[Rows from a 3D scene dataset]

══════════════════════════════

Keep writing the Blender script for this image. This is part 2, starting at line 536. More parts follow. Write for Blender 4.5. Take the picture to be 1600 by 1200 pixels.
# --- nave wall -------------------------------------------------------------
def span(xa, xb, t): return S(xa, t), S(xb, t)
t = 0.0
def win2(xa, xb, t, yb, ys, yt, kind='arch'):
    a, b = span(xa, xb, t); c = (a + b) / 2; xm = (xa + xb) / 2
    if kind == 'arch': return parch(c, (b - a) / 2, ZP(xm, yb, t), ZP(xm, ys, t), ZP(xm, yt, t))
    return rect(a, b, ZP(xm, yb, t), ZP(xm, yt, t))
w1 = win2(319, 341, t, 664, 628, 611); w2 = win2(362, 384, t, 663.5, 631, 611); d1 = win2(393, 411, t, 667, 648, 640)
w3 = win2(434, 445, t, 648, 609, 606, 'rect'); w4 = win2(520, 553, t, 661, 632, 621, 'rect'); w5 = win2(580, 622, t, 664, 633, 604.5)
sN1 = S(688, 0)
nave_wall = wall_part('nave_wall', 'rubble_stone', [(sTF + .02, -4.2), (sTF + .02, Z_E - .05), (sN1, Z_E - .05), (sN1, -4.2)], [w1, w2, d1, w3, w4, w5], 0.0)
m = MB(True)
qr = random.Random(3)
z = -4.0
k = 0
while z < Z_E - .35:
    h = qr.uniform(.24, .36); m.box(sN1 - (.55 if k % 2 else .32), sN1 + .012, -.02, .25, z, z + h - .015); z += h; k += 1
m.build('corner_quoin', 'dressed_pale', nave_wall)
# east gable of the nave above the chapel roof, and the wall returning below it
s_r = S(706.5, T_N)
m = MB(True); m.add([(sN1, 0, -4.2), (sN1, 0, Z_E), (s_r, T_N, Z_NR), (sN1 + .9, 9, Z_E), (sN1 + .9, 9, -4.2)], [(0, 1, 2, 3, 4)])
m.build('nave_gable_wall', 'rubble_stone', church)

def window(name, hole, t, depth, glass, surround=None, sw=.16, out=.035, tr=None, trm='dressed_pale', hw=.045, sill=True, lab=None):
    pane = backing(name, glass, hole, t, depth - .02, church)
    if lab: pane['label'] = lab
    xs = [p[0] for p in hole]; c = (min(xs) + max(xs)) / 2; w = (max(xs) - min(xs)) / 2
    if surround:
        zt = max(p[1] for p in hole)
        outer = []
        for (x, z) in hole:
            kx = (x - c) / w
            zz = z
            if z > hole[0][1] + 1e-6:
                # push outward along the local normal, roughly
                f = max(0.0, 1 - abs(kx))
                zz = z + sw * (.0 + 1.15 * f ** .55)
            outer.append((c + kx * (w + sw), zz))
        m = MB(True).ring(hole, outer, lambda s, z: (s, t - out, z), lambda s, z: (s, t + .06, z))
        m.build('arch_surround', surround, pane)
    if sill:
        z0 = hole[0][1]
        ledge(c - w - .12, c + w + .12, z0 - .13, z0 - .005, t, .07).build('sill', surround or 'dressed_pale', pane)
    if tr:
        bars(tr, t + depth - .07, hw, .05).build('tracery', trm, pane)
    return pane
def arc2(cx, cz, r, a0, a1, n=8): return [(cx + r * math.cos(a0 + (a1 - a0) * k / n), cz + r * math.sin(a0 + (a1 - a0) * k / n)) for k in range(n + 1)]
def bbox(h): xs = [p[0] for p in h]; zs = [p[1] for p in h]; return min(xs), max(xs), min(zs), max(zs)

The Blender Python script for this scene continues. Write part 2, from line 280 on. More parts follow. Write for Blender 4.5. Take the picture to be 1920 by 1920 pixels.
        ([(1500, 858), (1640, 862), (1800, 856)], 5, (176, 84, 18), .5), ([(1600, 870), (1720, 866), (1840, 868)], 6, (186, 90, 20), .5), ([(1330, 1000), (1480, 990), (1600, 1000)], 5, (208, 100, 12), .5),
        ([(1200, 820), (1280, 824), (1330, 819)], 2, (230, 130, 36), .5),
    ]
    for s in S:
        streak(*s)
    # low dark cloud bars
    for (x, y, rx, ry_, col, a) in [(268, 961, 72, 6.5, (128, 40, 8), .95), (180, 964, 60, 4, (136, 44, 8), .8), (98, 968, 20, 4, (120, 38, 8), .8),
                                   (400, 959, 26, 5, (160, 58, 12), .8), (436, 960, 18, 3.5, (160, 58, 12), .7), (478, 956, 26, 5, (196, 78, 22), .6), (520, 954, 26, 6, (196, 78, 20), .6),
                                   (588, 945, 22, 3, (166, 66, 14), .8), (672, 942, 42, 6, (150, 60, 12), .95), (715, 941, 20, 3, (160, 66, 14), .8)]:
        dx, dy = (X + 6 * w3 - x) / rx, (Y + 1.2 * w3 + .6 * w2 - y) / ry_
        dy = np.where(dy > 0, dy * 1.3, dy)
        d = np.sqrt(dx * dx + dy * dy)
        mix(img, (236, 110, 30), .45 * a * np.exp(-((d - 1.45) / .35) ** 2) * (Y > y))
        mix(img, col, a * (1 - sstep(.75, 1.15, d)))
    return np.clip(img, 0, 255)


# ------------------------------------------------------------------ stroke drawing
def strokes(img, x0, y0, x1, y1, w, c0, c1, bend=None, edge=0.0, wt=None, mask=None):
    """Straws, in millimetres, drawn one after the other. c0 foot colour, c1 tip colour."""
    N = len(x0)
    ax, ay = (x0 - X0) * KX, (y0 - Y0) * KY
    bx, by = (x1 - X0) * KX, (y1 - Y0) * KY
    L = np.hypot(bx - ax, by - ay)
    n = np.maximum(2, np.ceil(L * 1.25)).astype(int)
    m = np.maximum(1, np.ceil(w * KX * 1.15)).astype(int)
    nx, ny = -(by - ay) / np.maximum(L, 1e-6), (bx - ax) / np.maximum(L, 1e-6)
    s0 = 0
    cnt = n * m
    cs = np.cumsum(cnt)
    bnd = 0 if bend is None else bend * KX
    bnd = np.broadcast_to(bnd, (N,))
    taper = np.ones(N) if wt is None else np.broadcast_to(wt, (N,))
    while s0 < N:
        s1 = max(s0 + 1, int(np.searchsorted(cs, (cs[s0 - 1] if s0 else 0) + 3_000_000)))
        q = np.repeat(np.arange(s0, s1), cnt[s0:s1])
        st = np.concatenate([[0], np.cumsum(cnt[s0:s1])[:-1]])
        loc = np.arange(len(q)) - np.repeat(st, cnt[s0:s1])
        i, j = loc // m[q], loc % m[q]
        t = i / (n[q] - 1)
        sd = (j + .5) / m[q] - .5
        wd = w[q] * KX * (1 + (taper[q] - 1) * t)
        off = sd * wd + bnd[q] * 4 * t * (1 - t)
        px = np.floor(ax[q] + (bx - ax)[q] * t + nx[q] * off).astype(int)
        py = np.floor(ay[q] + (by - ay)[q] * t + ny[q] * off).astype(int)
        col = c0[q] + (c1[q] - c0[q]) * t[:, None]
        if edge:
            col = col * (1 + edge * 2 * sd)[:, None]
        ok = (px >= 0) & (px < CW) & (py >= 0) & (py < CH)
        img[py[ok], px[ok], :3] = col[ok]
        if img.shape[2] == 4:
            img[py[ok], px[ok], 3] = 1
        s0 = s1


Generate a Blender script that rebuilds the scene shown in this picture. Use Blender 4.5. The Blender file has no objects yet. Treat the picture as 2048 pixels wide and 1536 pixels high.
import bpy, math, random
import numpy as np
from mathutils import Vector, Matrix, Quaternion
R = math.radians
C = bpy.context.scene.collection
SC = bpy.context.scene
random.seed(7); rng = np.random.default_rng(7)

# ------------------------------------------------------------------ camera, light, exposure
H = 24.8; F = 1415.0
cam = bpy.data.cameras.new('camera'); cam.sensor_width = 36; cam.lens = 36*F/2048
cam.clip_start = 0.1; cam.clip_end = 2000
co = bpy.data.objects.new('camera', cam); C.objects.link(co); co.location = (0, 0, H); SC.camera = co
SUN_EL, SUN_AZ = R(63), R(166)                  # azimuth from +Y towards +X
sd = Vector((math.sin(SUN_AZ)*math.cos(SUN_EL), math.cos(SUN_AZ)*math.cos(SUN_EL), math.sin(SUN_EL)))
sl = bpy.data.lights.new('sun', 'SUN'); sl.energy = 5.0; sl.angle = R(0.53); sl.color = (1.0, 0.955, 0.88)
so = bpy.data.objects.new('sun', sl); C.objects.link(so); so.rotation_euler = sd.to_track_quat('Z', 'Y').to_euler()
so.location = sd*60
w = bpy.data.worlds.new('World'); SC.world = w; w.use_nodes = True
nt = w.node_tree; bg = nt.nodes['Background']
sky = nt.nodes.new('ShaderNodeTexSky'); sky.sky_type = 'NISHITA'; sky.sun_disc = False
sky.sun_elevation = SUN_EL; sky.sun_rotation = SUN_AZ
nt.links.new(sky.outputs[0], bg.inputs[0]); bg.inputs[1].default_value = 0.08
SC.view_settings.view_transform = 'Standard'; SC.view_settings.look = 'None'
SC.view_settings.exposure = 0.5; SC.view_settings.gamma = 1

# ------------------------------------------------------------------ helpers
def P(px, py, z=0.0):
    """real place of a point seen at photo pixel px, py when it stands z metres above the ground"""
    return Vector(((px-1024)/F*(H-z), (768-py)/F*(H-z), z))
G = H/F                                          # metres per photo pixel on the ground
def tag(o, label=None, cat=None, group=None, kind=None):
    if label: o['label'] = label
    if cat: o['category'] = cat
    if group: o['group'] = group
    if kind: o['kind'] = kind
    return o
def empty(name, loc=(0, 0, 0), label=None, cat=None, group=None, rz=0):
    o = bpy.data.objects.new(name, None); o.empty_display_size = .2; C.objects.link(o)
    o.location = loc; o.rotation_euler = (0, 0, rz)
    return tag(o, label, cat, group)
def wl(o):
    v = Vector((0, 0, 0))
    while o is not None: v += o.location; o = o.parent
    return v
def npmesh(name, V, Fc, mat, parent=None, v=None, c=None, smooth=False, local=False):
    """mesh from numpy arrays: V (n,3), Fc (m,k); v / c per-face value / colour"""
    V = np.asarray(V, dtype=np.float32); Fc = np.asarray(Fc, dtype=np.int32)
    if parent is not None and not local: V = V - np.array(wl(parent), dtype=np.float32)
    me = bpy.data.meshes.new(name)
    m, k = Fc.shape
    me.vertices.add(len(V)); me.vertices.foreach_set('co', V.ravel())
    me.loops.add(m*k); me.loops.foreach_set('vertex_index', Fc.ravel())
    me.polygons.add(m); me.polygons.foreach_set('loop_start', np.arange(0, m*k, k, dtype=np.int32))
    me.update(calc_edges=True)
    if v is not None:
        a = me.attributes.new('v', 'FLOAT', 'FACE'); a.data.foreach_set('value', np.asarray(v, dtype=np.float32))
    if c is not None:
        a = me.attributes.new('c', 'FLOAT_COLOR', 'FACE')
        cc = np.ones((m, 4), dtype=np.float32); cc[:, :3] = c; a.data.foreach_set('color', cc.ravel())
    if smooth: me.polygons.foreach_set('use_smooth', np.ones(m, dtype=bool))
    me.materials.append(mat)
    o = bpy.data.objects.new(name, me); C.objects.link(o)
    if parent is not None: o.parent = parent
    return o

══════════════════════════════

Exercise objective: Retype, word for word, every line from the line with "nave_wall = wall_part('nave_wall', 'rubble_stone', [(sTF" to the line with "m.build('nave_gable_wall', 'rubble_stone', church)", inclusive. Add nothing.

Correct response:
nave_wall = wall_part('nave_wall', 'rubble_stone', [(sTF + .02, -4.2), (sTF + .02, Z_E - .05), (sN1, Z_E - .05), (sN1, -4.2)], [w1, w2, d1, w3, w4, w5], 0.0)
m = MB(True)
qr = random.Random(3)
z = -4.0
k = 0
while z < Z_E - .35:
    h = qr.uniform(.24, .36); m.box(sN1 - (.55 if k % 2 else .32), sN1 + .012, -.02, .25, z, z + h - .015); z += h; k += 1
m.build('corner_quoin', 'dressed_pale', nave_wall)
# east gable of the nave above the chapel roof, and the wall returning below it
s_r = S(706.5, T_N)
m = MB(True); m.add([(sN1, 0, -4.2), (sN1, 0, Z_E), (s_r, T_N, Z_NR), (sN1 + .9, 9, Z_E), (sN1 + .9, 9, -4.2)], [(0, 1, 2, 3, 4)])
m.build('nave_gable_wall', 'rubble_stone', church)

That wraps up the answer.